Marlies Von Pistor, liquidateur judiciaire de la société concessionnaire, rétorque que son action est à titre principal une demande en comblement de passif fondée sur les articles 179 et suivants de la loi du 25 janvier 1985 et, subsidiairement, une action en responsabilité, voire une demande en dommages et intérêts par rupture abusive du contrat de concession, refus de vente et violation de l'article 37 de la loi du 25 janvier 1985. Elle considère ainsi que le Tribunal de commerce de Besançon est compétent en application tant de l'article 163 du décret du 27 décembre 1985 que de l'article 174 du même texte qui régissent les actions nées des opérations de la procédure collective, celles qui mettent en jeu les règles propres à cette procédure et, encore, les litiges sur lesquels elle exerce une influence juridique.

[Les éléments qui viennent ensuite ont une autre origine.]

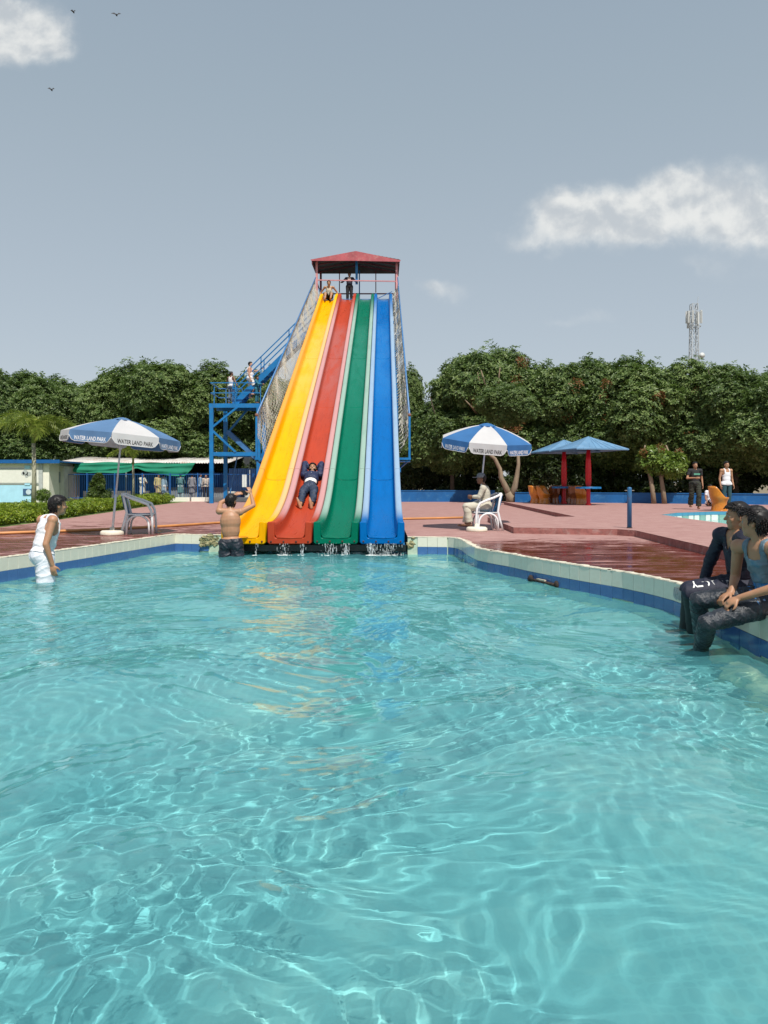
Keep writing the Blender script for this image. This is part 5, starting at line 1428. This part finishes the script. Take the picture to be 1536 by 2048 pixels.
# shed
SH = thing('shed', 'long open shed with a rusty corrugated roof and blue sheet walls', 'building', (-14,47,.3))
CORR = mat('corrugated_rusty', (.55,.53,.50), .6, var=.25, vs=1.2, dirt=((.32,.13,.05), .75, .9))
mb = MB(); n = 190; vs = []
x0, x1 = -19.9, -9.4
sheets = []
ns = 11
for s_ in range(ns):
    mb = MB(); vs = []; a = x0+(x1-x0)*s_/ns; c = x0+(x1-x0)*(s_+1)/ns+.06; dz = random.uniform(-.03,.03); n = 26
    for i in range(n+1):
        x = a+(c-a)*i/n; w = .035*math.sin(i*math.pi/2+.4)
        vs += [(x,44.9+random.uniform(-.0,.0)+dz*3,2.62+w+dz), (x,50,3.15+w+dz)]
    mb.add(vs, [(2*i,2*i+2,2*i+3,2*i+1) for i in range(n)], True)
    o = obj('roof_sheet', mb, CORR, SH); md = o.modifiers.new('s', 'SOLIDIFY'); md.thickness = .01
mb = MB(); vs = []; n = 220
for i in range(n+1):
    x = x0+.2+(x1+6-x0)*i/n; w = .03*(1 if (i//2) % 2 else -1); vs += [(x,46.6+w,.3),(x,46.6+w,2.05)]
mb.add(vs, [(2*i,2*i+2,2*i+3,2*i+1) for i in range(n)]); obj('sheet_wall', mb, CORB, SH)
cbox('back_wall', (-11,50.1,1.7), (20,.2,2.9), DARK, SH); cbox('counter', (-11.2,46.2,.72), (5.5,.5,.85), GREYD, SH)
for x in (-18.4,-15.5,-12.9,-10.4,-9.5): obj('post', MB().bar((x,45.1,.3),(x,45.1,2.6), .07), mat('orange_brown_post', (.22,.09,.05), .8) if x == -10.4 else GREYD, SH)
for i, x in enumerate((-17.9,-16.2,-14.6,-12.9,-11.4,-9.9)): cbox('white_plinth', (x,46.2,.62), (1.2 if i < 2 else .32,.16,.62), CREAMW, SH)
# green shade cloth
GRN = mat('green_shade_net', (.012,.26,.15), .75, var=.2, vs=1.3, transl=(.01,.25,.13), bump=.3, bs=30)
mb = MB(); n, m_ = 60, 12; vs = []
for i in range(n+1):
    t = i/n; x = -18.35+(-11.2+18.35)*t
    top = 2.66-.10*math.sin(t*math.pi)*0-.06*t; d1 = abs(math.sin((t*2.0+.0)*math.pi)) ; low = 2.10-.10*math.sin(min(1, t/.52)*math.pi)*(t < .52)-.30*math.sin(max(0, (t-.52)/.48)*math.pi*.5)**1.5*(t >= .52)+.18*math.exp(-((t-.52)/.05)**2)
    for j in range(m_+1):
        s_ = j/m_; z = top+(low-top)*s_; y = 44.6-.35*s_+.07*math.sin(t*31+s_*4)*s_+.05*math.sin(s_*14+t*9)
        vs.append((x+(.55*s_*(-1) if t > .9 else 0)*((t-.9)/.1 if t > .9 else 0), y, z-.03*math.sin(t*17+s_*7)))
mb.add(vs, [(i*(m_+1)+j, (i+1)*(m_+1)+j, (i+1)*(m_+1)+j+1, i*(m_+1)+j+1) for i in range(n) for j in range(m_)], True)
obj('shade_cloth', mb, GRN, label='green shade cloth sagging from the edge of the shed roof', cat='awning')
# railing fence
FN = thing('bar_fence', 'tall thin blue railing fence in front of the shed', 'fence', (-15,43.9,.3)); FB = mat('fence_blue', (.01,.09,.30), .5, var=.2)
for z in (1.93, .55): obj('rail', MB().bar((-19.2,43.9,z), (-7.5,43.9,z), .04), FB, FN)
mb = MB(); x = -19.1
while x < -7.6: mb.bar((x,43.9,.5),(x,43.9,1.93), .010); x += .13
obj('bars', mb, FB, FN, kind='stuff')
for i in range(8): x = -19.0+i*1.62; obj('post', MB().bar((x,43.9,.3),(x,43.9,2.0), .065), FB, FN)
cbox_k = thing('low_kerb', 'low white kerb wall below the queue', 'kerb', (-11.6,43.5,.3)); obj('kerb_block', MB().box((-13.4,43.5,.42), (4.3,.22,.34)), CREAMW, cbox_k); obj('kerb_block', MB().box((-9.5,43.5,.42), (3.3,.22,.34)), CREAMW, cbox_k)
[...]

Elle soutient, encore, qu'en matière délictuelle ou quasi délictuelle, est compétente la juridiction du lieu où le dommage est subi et que la clause attributive de compétence n'est pas apparente.
Elle réclame enfin, pour ses frais de procédure, une indemnité de 5.000,00 F.
Sur quoi :
Attendu que si l'objet du litige est déterminé par les prétentions respectives des parties, il appartient au juge de donner ou restituer leur exacte qualification aux faits et actes litigieux sans s'arrêter à la dénomination qu'elles en auraient proposée ;
Attendu que les demandes principale et subsidiaire de la société concessionnaire sont essentiellement fondées, aux termes même de l'assignation et des écritures ultérieures, sur la rupture prétendue unilatérale et brutale du contrat de concession dont nul ne conteste que son exécution ait été poursuivie postérieurement au jugement d'ouverture de la procédure de redressement judiciaire ;
Attendu que l'administrateur judiciaire ne saurait ainsi se soustraire à l'application des clauses de ce contrat de concession dont celle portant attribution de compétence dont il serait vain de soutenir qu'elle n'a pas été spécifiée de façon très apparente ; qu'en effet, le contrat de concession comporte, sur douze pages, 14 articles bien individualisés et titrés en caractères gras, dont l'article 14, précédant immédiatement la signature de toutes les parties et la mention manuscrite lu et approuvé, intitulé " Attribution de compétence ", est ainsi rédigé " tous litiges relatifs au présent contrat et aux ventes de produits en résultant seront de la compétence exclusive du Tribunal de commerce de Paris ... " ;
Attendu que les dispositions de l'article 174 du décret du 27 décembre 1985, invoquées par le liquidateur et retenues par les premiers juges, doivent être strictement interprétées; qu'elles ne sauraient concerner une action liée à la rupture du contrat de concession dont le redressement puis la liquidation judiciaires ne sont que l'occasion et qui aurait pu se produire en dehors de ces procédures collectives;
Attendu que Maître Von Pistor, qui succombe, ne peut se prévaloir de l'article 700 du nouveau Code de procédure civile ; qu'elle supportera les frais afférents au contredit ;
Par ces motifs : LA COUR, statuant publiquement, contradictoirement, après en avoir délibéré, Vu les articles 82 à 88 du nouveau Code de procédure civile, Reçoit, en la forme, le contredit formé par la société anonyme Toyota France, Le Dit fondé, Infirme le jugement déféré et renvoie l'affaire au Tribunal de commerce de Paris compétent pour en connaître, Dit n'y avoir lieu à application de l'article 700 du nouveau Code de procédure civile, Met les frais du contredit à la charge de Maître Von Pistor en sa qualité de liquidateur de la société Entrepôts et Grande Garage Centre Automobile, Autorise la SCP Dumont Pauthier, avoués associés, à se prévaloir des dispositions de l'article 699 du nouveau Code de procédure civile, Ledit arrêt a été prononcé à l'audience publique du trois juillet mil neuf centre quatre vingt douze et singé par Monsieur Rognon, Président de Chambre, ayant participé au délibéré et par le Greffier.